TASK DESCRIPTION: Give back a single number, the count of lines containing the word "that".

SOURCE DATA:

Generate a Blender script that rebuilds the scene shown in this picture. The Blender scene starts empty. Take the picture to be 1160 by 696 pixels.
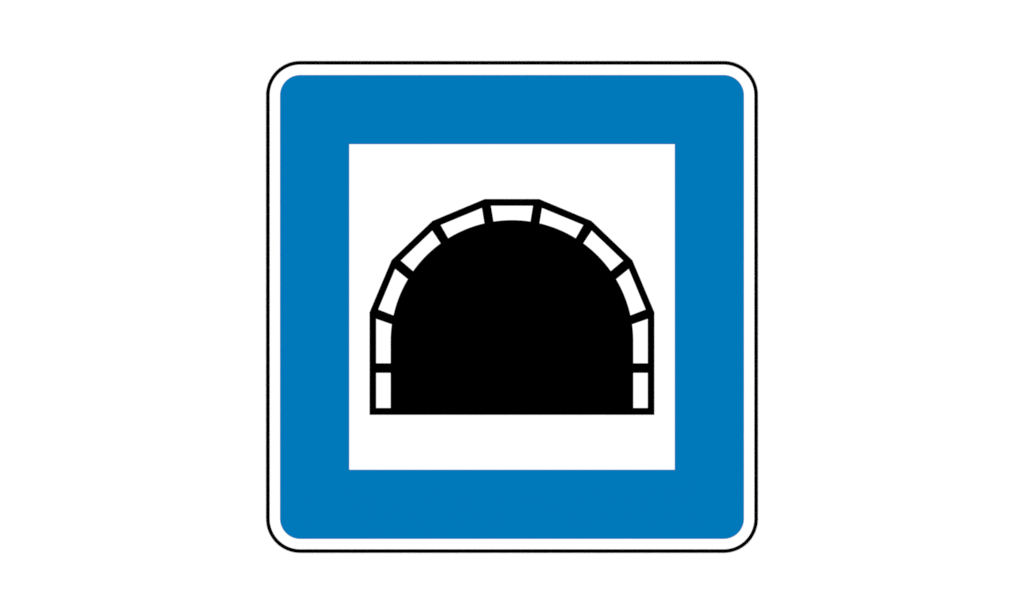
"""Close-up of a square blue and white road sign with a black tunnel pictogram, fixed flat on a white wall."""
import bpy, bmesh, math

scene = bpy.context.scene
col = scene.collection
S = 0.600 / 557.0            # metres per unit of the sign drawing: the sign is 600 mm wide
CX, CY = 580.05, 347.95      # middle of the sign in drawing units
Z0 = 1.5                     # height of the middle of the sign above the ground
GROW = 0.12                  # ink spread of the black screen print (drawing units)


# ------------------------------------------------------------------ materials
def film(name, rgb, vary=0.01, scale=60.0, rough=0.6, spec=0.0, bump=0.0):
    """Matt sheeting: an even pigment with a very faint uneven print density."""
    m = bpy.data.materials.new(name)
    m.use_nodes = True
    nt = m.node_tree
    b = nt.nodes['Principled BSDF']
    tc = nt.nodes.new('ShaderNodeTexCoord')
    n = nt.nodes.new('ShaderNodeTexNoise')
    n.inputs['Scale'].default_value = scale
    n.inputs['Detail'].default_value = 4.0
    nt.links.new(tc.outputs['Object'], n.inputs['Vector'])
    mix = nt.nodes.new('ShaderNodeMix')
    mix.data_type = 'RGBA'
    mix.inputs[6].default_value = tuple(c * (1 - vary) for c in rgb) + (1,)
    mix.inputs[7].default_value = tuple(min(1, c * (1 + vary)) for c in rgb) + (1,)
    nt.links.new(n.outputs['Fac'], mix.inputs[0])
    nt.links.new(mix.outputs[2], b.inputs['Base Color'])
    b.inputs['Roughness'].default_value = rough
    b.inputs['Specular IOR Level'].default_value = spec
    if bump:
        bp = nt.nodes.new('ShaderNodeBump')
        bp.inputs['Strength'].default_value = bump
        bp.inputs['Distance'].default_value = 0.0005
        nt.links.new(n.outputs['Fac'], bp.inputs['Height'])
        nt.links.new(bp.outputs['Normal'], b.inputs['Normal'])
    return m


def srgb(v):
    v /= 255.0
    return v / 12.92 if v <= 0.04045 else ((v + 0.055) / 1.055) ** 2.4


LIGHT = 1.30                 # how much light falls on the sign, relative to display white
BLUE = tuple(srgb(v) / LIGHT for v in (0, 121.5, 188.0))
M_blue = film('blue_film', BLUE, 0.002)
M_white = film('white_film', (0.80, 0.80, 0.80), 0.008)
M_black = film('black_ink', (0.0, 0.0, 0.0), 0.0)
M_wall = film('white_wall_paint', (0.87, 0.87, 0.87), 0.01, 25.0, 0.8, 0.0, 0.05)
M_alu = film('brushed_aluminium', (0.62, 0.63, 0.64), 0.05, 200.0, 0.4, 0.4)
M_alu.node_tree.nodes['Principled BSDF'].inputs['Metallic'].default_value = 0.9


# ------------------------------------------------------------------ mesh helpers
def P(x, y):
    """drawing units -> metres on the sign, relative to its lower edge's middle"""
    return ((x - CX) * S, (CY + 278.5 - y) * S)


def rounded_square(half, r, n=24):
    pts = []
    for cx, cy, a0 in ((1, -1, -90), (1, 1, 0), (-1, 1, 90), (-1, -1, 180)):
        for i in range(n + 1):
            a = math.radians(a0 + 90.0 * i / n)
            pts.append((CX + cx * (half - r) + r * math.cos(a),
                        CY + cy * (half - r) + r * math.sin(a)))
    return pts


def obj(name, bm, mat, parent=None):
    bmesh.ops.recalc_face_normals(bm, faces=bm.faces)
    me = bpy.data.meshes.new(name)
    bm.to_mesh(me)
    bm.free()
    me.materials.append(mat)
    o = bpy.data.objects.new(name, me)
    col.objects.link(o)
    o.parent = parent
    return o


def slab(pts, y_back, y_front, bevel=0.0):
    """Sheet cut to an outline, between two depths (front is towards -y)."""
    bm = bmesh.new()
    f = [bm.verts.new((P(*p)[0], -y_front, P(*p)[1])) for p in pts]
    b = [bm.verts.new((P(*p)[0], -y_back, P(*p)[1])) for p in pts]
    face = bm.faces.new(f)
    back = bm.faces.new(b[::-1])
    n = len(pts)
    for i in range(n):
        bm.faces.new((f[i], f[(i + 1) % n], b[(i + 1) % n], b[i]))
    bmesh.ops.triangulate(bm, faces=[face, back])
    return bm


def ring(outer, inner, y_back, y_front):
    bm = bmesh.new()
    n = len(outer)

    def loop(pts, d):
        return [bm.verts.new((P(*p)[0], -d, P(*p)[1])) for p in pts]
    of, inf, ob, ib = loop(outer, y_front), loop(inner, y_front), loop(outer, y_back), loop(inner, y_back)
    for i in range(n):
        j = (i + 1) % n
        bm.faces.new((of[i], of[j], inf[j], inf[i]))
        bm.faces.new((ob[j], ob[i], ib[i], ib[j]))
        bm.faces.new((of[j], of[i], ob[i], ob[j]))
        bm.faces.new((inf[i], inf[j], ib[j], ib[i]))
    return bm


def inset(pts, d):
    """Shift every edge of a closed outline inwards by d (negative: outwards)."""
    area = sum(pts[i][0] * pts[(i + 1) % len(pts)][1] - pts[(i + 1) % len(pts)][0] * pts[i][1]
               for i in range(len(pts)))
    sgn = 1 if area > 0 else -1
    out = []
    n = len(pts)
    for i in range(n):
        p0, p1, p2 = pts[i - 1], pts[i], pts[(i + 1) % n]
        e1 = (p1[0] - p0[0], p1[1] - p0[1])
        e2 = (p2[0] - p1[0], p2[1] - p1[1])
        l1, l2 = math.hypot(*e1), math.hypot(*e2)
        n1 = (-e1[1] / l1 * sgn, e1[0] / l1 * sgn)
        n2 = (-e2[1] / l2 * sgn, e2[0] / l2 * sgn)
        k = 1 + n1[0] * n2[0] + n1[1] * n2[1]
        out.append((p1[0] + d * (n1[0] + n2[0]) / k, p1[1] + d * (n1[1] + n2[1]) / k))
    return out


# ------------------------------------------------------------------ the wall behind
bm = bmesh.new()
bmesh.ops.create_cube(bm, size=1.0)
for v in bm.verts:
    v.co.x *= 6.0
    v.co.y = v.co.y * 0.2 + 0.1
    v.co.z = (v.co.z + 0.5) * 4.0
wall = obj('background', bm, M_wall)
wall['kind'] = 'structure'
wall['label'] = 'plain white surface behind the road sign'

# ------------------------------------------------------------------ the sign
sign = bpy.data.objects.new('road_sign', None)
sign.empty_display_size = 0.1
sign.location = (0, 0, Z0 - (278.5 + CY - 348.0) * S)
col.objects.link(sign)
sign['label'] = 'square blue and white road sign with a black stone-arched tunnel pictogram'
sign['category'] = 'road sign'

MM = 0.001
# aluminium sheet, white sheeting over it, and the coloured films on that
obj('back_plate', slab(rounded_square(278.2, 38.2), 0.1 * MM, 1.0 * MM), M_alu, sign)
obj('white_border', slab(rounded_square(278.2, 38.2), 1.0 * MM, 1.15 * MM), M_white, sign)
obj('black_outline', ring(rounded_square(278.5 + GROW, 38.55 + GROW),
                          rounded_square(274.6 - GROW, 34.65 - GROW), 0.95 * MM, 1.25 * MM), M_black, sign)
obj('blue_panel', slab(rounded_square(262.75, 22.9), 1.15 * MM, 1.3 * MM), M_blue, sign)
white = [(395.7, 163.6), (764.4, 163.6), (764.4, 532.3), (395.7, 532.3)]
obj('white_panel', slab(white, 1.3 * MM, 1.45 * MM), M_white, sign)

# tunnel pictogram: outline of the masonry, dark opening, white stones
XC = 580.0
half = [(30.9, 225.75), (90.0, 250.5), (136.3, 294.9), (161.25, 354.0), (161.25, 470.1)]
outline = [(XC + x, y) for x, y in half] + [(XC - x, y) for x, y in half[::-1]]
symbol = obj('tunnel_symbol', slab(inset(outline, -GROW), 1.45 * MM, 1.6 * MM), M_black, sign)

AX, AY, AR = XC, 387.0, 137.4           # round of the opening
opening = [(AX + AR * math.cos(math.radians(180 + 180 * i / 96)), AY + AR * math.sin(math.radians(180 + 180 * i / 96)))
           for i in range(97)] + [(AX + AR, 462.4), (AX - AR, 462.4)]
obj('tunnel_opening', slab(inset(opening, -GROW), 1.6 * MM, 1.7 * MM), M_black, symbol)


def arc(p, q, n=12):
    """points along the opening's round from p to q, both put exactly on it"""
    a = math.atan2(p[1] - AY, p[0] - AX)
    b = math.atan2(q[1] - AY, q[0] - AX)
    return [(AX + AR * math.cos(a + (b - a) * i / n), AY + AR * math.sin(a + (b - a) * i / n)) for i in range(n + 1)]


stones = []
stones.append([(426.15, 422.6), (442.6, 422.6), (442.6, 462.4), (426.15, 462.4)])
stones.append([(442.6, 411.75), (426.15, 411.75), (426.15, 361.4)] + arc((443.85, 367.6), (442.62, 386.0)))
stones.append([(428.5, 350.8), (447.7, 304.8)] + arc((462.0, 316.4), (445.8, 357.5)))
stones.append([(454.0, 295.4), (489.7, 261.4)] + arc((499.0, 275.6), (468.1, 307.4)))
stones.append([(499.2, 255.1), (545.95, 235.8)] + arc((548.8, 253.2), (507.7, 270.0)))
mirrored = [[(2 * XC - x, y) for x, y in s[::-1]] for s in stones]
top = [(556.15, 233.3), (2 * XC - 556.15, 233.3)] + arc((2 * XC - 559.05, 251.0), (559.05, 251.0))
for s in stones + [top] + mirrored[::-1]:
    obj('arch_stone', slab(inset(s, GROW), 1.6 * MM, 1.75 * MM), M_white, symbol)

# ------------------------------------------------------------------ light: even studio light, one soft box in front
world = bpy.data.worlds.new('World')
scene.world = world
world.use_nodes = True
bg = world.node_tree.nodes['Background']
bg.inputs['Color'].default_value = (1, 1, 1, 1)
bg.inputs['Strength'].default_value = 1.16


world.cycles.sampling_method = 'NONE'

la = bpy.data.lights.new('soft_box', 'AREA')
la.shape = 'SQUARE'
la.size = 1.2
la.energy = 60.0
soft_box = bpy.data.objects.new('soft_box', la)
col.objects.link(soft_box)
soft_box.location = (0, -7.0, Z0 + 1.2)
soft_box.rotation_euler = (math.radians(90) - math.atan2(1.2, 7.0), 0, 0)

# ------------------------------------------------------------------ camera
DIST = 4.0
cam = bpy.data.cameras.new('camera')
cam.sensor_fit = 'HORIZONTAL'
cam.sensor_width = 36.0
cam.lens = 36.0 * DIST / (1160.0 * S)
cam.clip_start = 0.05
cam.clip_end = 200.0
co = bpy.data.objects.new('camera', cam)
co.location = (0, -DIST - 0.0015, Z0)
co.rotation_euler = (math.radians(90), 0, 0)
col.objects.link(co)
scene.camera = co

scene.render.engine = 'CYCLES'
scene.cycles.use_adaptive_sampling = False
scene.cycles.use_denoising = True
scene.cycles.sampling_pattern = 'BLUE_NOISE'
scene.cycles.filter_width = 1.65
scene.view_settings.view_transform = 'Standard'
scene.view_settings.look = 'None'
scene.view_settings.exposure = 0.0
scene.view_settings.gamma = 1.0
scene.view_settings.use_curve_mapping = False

RESPONSE TO THE EXERCISE: 2